Patagonia, Inc. inked a partnership with SURFER Magazine to move the magazine's paper content from virgin to partially recycled fiber. Patagonia will help support the transition by sharing in the increased cost of paper for each issue of the magazine. Beginning with the June 2006 issue, which goes on sale May 1st, SURFER Magazine will be printed on 25% post-consumer waste recycled paper.

“We hope to see recycled paper become the industry standard for surf publications,” noted Rob Bondurant, Executive Vice President of Marketing at Patagonia. “We applaud SURFER for taking this step. When they came to us with this idea, we backed them 100%. Although the initial costs of moving to a more environmentally-sensitive alternative can add up, we’ve been able to prove that every choice that we’ve made for the environment has more than paid itself back” In 1984, Patagonia became the first company in the U.S. to use recycled paper in their mail order catalogs.

SURFER Magazine has the largest worldwide distribution of any surf publication. It is distributed to over 70 countries worldwide, and prints over 480 million pages annually. “The environmental impact will be significant,” explains SURFER publisher, Rick Irons. “We have estimated that by using 25% recycled paper in each issue, every year we’ll save 4,431 trees from being cut down, 13 garbage trucks of solid waste from heading to the dump, and 29 homes could be powered for a year by the energy saved.” With paper costs increasing just under a penny a page, prices are being raised one dollar per issue at newsstands – with SURFER and Patagonia making up the remaining difference.

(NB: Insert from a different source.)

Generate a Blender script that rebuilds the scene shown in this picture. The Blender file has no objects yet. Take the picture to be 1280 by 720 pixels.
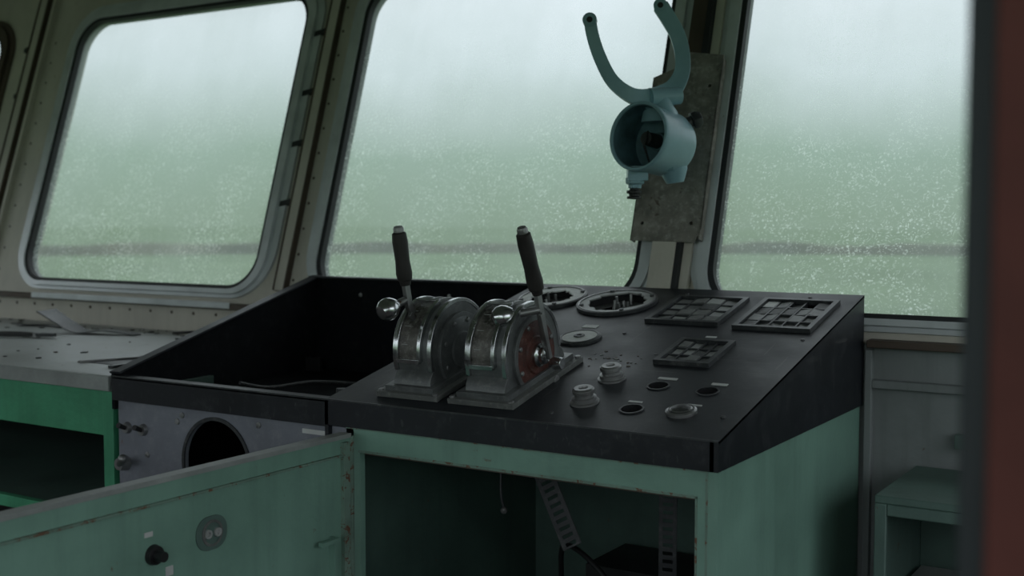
import bpy, bmesh, math, random
from mathutils import Vector, Matrix
from mathutils.geometry import tessellate_polygon
random.seed(7)
V=Vector
sc=bpy.context.scene
try:
    sc.view_settings.view_transform='Standard'
    sc.view_settings.look='None'
except Exception: pass

# ------------------------------------------------------------ materials
def new_mat(name):
    m=bpy.data.materials.new(name); m.use_nodes=True
    nt=m.node_tree; nt.nodes.clear()
    return m,nt
def ramp(nt,src,stops):
    r=nt.nodes.new('ShaderNodeValToRGB')
    e=r.color_ramp.elements
    while len(e)<len(stops): e.new(0.5)
    for i,(p,c) in enumerate(stops):
        e[i].position=p
        e[i].color=(c,c,c,1) if isinstance(c,(int,float)) else (*c,1)
    nt.links.new(src,r.inputs[0]); return r.outputs[0]
def noise(nt,co,scale,detail=4,rough=.55,dist=0):
    n=nt.nodes.new('ShaderNodeTexNoise'); n.inputs['Scale'].default_value=scale
    n.inputs['Detail'].default_value=detail; n.inputs['Roughness'].default_value=rough
    n.inputs['Distortion'].default_value=dist
    nt.links.new(co,n.inputs['Vector']); return n.outputs[0]
def mapping(nt,co,scale,rot=(0,0,0)):
    n=nt.nodes.new('ShaderNodeMapping'); n.inputs['Scale'].default_value=scale; n.inputs['Rotation'].default_value=rot
    nt.links.new(co,n.inputs[0]); return n.outputs[0]
def mixc(nt,f,a,b):
    m=nt.nodes.new('ShaderNodeMix'); m.data_type='RGBA'
    for s,i in ((f,0),(a,6),(b,7)):
        if isinstance(s,tuple): m.inputs[i].default_value=(*s,1)
        elif isinstance(s,(int,float)): m.inputs[i].default_value=s
        else: nt.links.new(s,m.inputs[i])
    return m.outputs[2]
def paint(name,col,rough=.5,metal=0.,var=.35,scale=6,rust=0.,rustcol=(.10,.045,.02),bump=.15,dust=0.,dustcol=(.45,.45,.42),spec=.5,scratch=0.,scratchcol=(.3,.3,.3),streak=0.):
    m,nt=new_mat(name)
    tc=nt.nodes.new('ShaderNodeTexCoord').outputs['Object']
    out=nt.nodes.new('ShaderNodeOutputMaterial'); p=nt.nodes.new('ShaderNodeBsdfPrincipled')
    nt.links.new(p.outputs[0],out.inputs[0])
    n1=noise(nt,tc,scale,6,.6)
    c=mixc(nt,ramp(nt,n1,[(.3,0),(.7,1)]),tuple(x*(1-var) for x in col),tuple(min(1,x*(1+var*.5)) for x in col))
    if streak>0:
        n4=noise(nt,mapping(nt,tc,(1,1,.07)),22,5,.6)
        c=mixc(nt,ramp(nt,n4,[(.5,0),(.72,streak)]),c,tuple(x*.45 for x in col))
    if dust>0:
        n3=noise(nt,tc,scale*4,8,.75)
        c=mixc(nt,ramp(nt,n3,[(.52,0),(.75,dust)]),c,dustcol)
    if scratch>0:
        for sc_,ro in (((1,.04,.3),(0,0,.5)),((.05,1,.3),(0,0,.3))):
            n5=noise(nt,mapping(nt,tc,sc_,ro),70,2,.5,.3)
            c=mixc(nt,ramp(nt,n5,[(.69,0),(.72,scratch)]),c,scratchcol)
    if rust>0:
        n2=noise(nt,tc,scale*3,8,.7,.6)
        c=mixc(nt,ramp(nt,n2,[(.70-rust*.25,0),(.74-rust*.25,1)]),c,rustcol)
    nt.links.new(c,p.inputs['Base Color'])
    nt.links.new(ramp(nt,n1,[(.2,max(0,rough-.12)),(.8,min(1,rough+.15))]),p.inputs['Roughness'])
    p.inputs['Metallic'].default_value=metal
    p.inputs['Specular IOR Level'].default_value=spec
    if bump>0:
        b=nt.nodes.new('ShaderNodeBump'); b.inputs['Strength'].default_value=bump; b.inputs['Distance'].default_value=.01
        nt.links.new(noise(nt,tc,scale*10,5,.6),b.inputs['Height']); nt.links.new(b.outputs[0],p.inputs['Normal'])
    return m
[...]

SURFER Magazine first utilized recycled paper for the November 2005 issue at the request of guest editors Jack Johnson, musician, and Chris Malloy, Patagonia Ambassador. “The response from our readers was overwhelmingly positive,” noted Rick Irons. “No one is more closely tied to the environment than surfers. By choosing recycled paper we are reducing our reader’s burden on the environment and honoring their requests to be more environmentally conscious.”